This example illustrates how to swap containers for single docker-compose service. You could use it to minimize downtime from seconds (or minutes in case of complex bootstrap process) to milliseconds.
Note: This approach should not be considered as zero-downtime, since there is a very small time gap between old container stop and nginx reload. But you can modify nginx settings to retry failed requests and solve this issue on that level.
Basically this example is relies on ability of docker-compose
to scale number of containers per service. When you are deploying new image, you are running two versions of container at the same time.
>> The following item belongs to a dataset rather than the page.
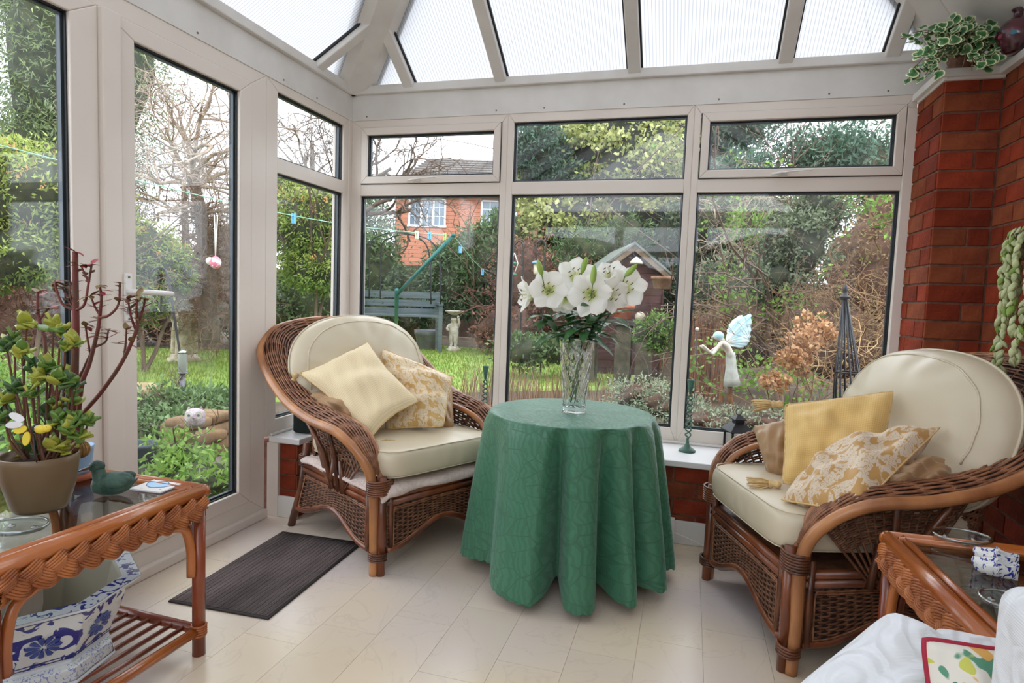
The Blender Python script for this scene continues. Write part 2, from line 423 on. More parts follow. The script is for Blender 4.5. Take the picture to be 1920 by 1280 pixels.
# windows 2, 3, 4: the back wall
def back_light(k, a0, a1, inner0, inner1, sash):
    w = shell('window_%d' % k)
    zt = 2.005; zm1, zm0 = 1.697, 1.631
    ring('outer_frame', w, TB, a0, a1, .384, 2.05, (inner0-a0, a1-inner1, .076, .045), FD0, FD1, UPVC)
    o = MB().box(inner0-.001, inner1+.001, FD0, FD1, zm0, zm1, TB).build('transom', UPVC, w, smooth=False, bevel=.003)
    glazing(w, TB, inner0, inner1, .460, zm0, .012)
    if sash:
        s0, s1 = inner0+.006, inner1-.002
        ring('sash_frame', w, TB, s0, s1, zm1+.001, zt+.001, (.036,.036,.038,.04), -.014, .03, UPVC, .003)
        ring('sash_gap', w, TB, s0-.004, s1+.004, zm1-.003, zt+.004, (.006,)*4, -.002, .0, GASKET, 0)
        glazing(w, TB, s0+.036, s1-.036, zm1+.039, zt-.039, .004)
        cockspur(w, TB, (s0+s1)/2-.06, zm1+.014, -.014)
    else:
        glazing(w, TB, inner0, inner1, zm1, zt, .012)
back_light(2, .002, .927, .0625, .893, True)
back_light(3, .927, 1.872, .961, 1.840, False)
back_light(4, 1.872, 2.822, 1.904, 2.781, True)
for k_, (a_, b_) in enumerate(((-.0,1.0),(1.0,2.0),(2.0,3.0))): front_light(5+k_, a_, b_)
# corner post and cover trims
trim_3 = shell('trim_3')
box('corner_post', UPVC, -.07, .003, -.031, .07, .384, 2.05, trim_3, bevel=.004)
box('cover_strip', UPVC, 2.782, 2.8265, -.013, .0, .384, 1.99, trim_3, bevel=.003)
# doors in the left wall: a pair of glazed leaves
def door_leaf(k, a0, a1, g0, g1):
    d = shell('door_%d' % k)
    ring('leaf_frame', d, TL, a0, a1, .107, 1.987, (g0-a0, a1-g1, .064, .06), -.004, .055, UPVC, .004)
    glazing(d, TL, g0, g1, .171, 1.927, .010)
    return d
d1 = door_leaf(1, -1.5715, -.836, -1.4346, -.9115)
d2 = door_leaf(2, -2.302, -1.5735, -2.2, -1.668)
o = MB().box(-1.571, -1.502, -.022, -.002, .11, 1.985, TL).build('cover_strip', UPVC, d1, smooth=False, bevel=.004); bm_fix(o)
# lever handle on a slim back plate
bp_ = MB().box(-1.506, -1.474, -.03, -.022, .955, 1.125, TL).build('handle_plate', HANDLE, d1, smooth=False, bevel=.006); bm_fix(bp_)
MB().tube(spline([TL(-1.49,-.026,1.062),TL(-1.49,-.06,1.062),TL(-1.465,-.068,1.062),TL(-1.40,-.066,1.06),TL(-1.335,-.062,1.057)],6), .0095, 10).build('handle_lever', HANDLE, bp_)
MB().lathe([(.0,0),(.009,0),(.009,.012),(.005,.014),(0,.014)], 16, T=lambda x,y,z: TL(-1.49+x,-.03-z,.998+y*1.7)).build('lock_cylinder', STEEL, bp_)
for zz in (1.112, .967): MB().ball(TL(-1.49,-.031,zz), .004, 10, 6).build('screw', SCREW, bp_)
trim_4 = shell('trim_4')   # door frame, threshold
ring('door_frame', trim_4, TL, -2.37, -.735, .04, 2.05, (.068,.100,.069,.064), 0, .07, UPVC)
o = MB().box(-2.37, -.735, -.022, .07, .0, .042, TL).build('threshold', UPVC, trim_4, smooth=False, bevel=.006); bm_fix(o)

# ------------------------------------------------------------------ eaves beam and roof
beam = shell('trim_5')
box('eaves_beam', WHITEP, -.004, 3.13, -.004, .08, 2.049, 2.189, beam, bevel=.002)
o = MB().box(-4.6, .0, -.004, .08, 2.049, 2.189, TL).build('eaves_beam', WHITEP, beam, smooth=False, bevel=.002); bm_fix(o)
for x in (.095, .86, 1.12, 1.53, 1.98, 2.46, 2.70):
    MB().ball((x, -.004, 2.07), .0045, 8, 5).build('screw_cap', SCREW, beam)
for y in (-.35, -.62, -1.15, -1.9):
    MB().ball((.004, y, 2.07), .0045, 8, 5).build('screw_cap', SCREW, beam)
TP = math.tan(math.radians(32)); ZE = 2.19
# angled ring trim that carries the roof panels
MB().add([(-.02,.02,ZE-.002),(3.1,.02,ZE-.002),(3.1,-.028,ZE-.002),(-.02,-.028,ZE-.002),(-.02,.06,ZE+.05),(3.1,.06,ZE+.05),(3.1,-.03,ZE+.042),(-.02,-.03,ZE+.042)],
         [(0,1,2,3),(7,6,5,4),(0,4,5,1),(2,6,7,3),(1,5,6,2),(3,7,4,0)]).build('ring_trim', WHITEP, beam, smooth=False, bevel=.004)
MB().add([(-.02,-4.6,ZE-.002),(-.02,.02,ZE-.002),(.028,.02,ZE-.002),(.028,-4.6,ZE-.002),(-.06,-4.6,ZE+.05),(-.06,.02,ZE+.05),(.03,.02,ZE+.042),(.03,-4.6,ZE+.042)],
         [(0,3,2,1),(4,5,6,7),(0,1,5,4),(3,7,6,2),(1,2,6,5),(0,4,7,3)]).build('ring_trim', WHITEP, beam, smooth=False, bevel=.004)
ceiling = shell('ceiling')
ZR = ZE+.035                                   # underside plane of the roof bars at the wall
XC = 1.5
def BK(x, y, h=0): return (x, y, ZR+TP*(-y)+h)          # back slope
def LF(x, y, h=0): return (x, y, ZR+TP*x+h)             # left slope
def RT(x, y, h=0): return (x, y, ZR+TP*(3.0-x)+h)       # right slope
def panel(name, pts, udir, m=POLY):
    """one sheet of roofing; fluting runs up the slope"""
    me = bpy.data.meshes.new(name); me.from_pydata(pts, [], [tuple(range(len(pts)))]); me.update()
    o = bpy.data.objects.new(name, me); COL.objects.link(o); o.parent = ceiling; me.materials.append(m)
    uv = me.uv_layers.new(name='UVMap')
    for l in me.loops: uv.data[l.index].uv = (pts[l.vertex_index][udir], 0)
    return o
def bar(name, A, B, w, h, m=WHITEP, side=None, slot=True):
    """roof bar from A to B, width w, its underside hanging h below the sheet, with a black sealing strip along one side"""
    A, B = Vector(A), Vector(B); t = (B-A).normalized(); s = t.cross(Vector((0,0,1))).normalized(); n = s.cross(t)
    def T(x, y, z): return tuple(A+t*y+s*x+n*z)
    Ln = (B-A).length
    o = MB().box(-w/2, w/2, 0, Ln, -h, .004, T).build(name, m, ceiling, smooth=False, bevel=.006); bm_fix(o)
    if slot:
        for sg in (-1, 1):
            q = MB().box(sg*(w/2+.004)-.005, sg*(w/2+.004)+.005, 0, Ln, .0, .012, T).build('sealing_strip', GASKET, o, smooth=False)
    return o
# polycarbonate sheets, one per bay
xs = [.05, .36, .885, 1.575, 2.262, 2.70, 2.95]
def ytop(x): return -min(x, 3.0-x, 1.5)
for a, b in zip(xs, xs[1:]):
    pts = [BK(a,.0,.012), BK(b,.0,.012), BK(b,ytop(b),.012)]
    if a < 1.5 < b: pts.append(BK(1.5,-1.5,.012))
    pts.append(BK(a,ytop(a),.012))
    panel('roof_panel', pts, 0)
ys = [-.05, -.36, -.955, -1.55, -2.15, -2.75, -3.35, -3.95, -4.6]
for a, b in zip(ys, ys[1:]):
    ta, tb = min(-a, 1.5), min(-b, 1.5)
    pts = [LF(0,a,.012), LF(ta,a,.012)] + ([LF(1.5,-1.5,.012)] if -a < 1.5 < -b else []) + [LF(tb,b,.012), LF(0,b,.012)]
    panel('roof_panel', pts, 1)
    pts = [RT(2.62,a,.012), RT(3.0-ta,a,.012)] + ([RT(1.5,-1.5,.012)] if -a < 1.5 < -b else []) + [RT(3.0-tb,b,.012), RT(2.62,b,.012)]
    if a > -.4: continue
    panel('roof_panel', pts, 1)
    if b > -4.5:
        bar('roof_bar', LF(.0,b), LF(min(-b,1.48),b), .062, .03)
        bar('roof_bar', RT(2.62,b), RT(3-min(-b,1.48),b), .062, .03)
for x in xs[1:-1]: bar('roof_bar', BK(x,.0), BK(x,ytop(x)+.02), .062, .03)
bar('roof_bar', LF(.0,-.36), LF(.36,-.36), .062, .03)
# hips and ridge: broad boards with chamfered sides
def hip(sx, name):
    A = Vector((1.5-sx*1.5, -.0, ZR-.012)) + Vector((sx*.02,-.02,0)); B = Vector((1.5,-1.5,ZR+TP*1.5-.012)); t = (B-A).normalized()
    s = t.cross(Vector((0,0,1))).normalized(); n = s.cross(t)
    prof = [(-.118,.02),(-.118,-.002),(-.048,-.030),(.048,-.030),(.118,-.002),(.118,.02)]
    Ln = (B-A).length; V = [tuple(A+t*y+s*a+n*z) for y in (0,Ln) for a,z in prof]; k = len(prof)
    o = MB().add(V, [tuple(range(k)), tuple(range(2*k-1,k-1,-1))]+[(i,k+i,k+(i+1)%k,(i+1)%k) for i in range(k)]).build(name, WHITEP, ceiling, smooth=False, bevel=.003); bm_fix(o)
    for sg in (-1,1):
        o2 = MB().box(sg*.122-.005, sg*.122+.005, 0, Ln, .0, .022, lambda x,y,z: tuple(A+t*y+s*x+n*z)).build('sealing_strip', GASKET, o, smooth=False)
hip(1, 'hip_board'); hip(-1, 'hip_board')
bar('ridge_board', (1.5,-1.5,ZR+TP*1.5-.0), (1.5,-4.6,ZR+TP*1.5-.0), .16, .03, slot=False)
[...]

When you are started new version of container, you should also run migration scripts, warmup caches and so on. So we should wait until it ready to handle requests. This means that our container should provide a way to check it health by runing some command inside container. Something like:
docker exec $newContainer bash c "./healthcheck"
The main thing is how docker resolves DNS for services. If you are running two containers for single service, it stel will route all traffic to old one. So we could wait for container to be healthy eniught and just stop old one and reload nginx.
To make it real zero-downtime, you could use the same script, but you should not rely on docker dns for host resolution. You could use confd to dynamicly update ngonx host config and use some key-value store (redis for example) to store address of host. It that case you could manually update host info before killing old container.
First of all, we should link first version of our application as source:
cp sources/v1.php app/app.php
Then start application:
docker-compose up -d
This command will build first version of our application image. In this example app will be started on port 8080
, you could check it in your browser.
Now, when everything works, let's update application and build new version of application image:
cp sources/v2.php app/app.php
docker-compose build app
And now, here comes the magic! Let's replace containers:
./scripts/swap app "./healthcheck"
This script will start new container for given service, will wait until it's ready to handle requests, and then just kills the old one! After that it will reload nginx configs to make sure that is uses new container.
Please see source of scripts/swap
for details.
This approach uses scale
command, which may be removed in next releases of docker-compose
#2496. Currently this is the simplest way to make deployment without downtime of your application.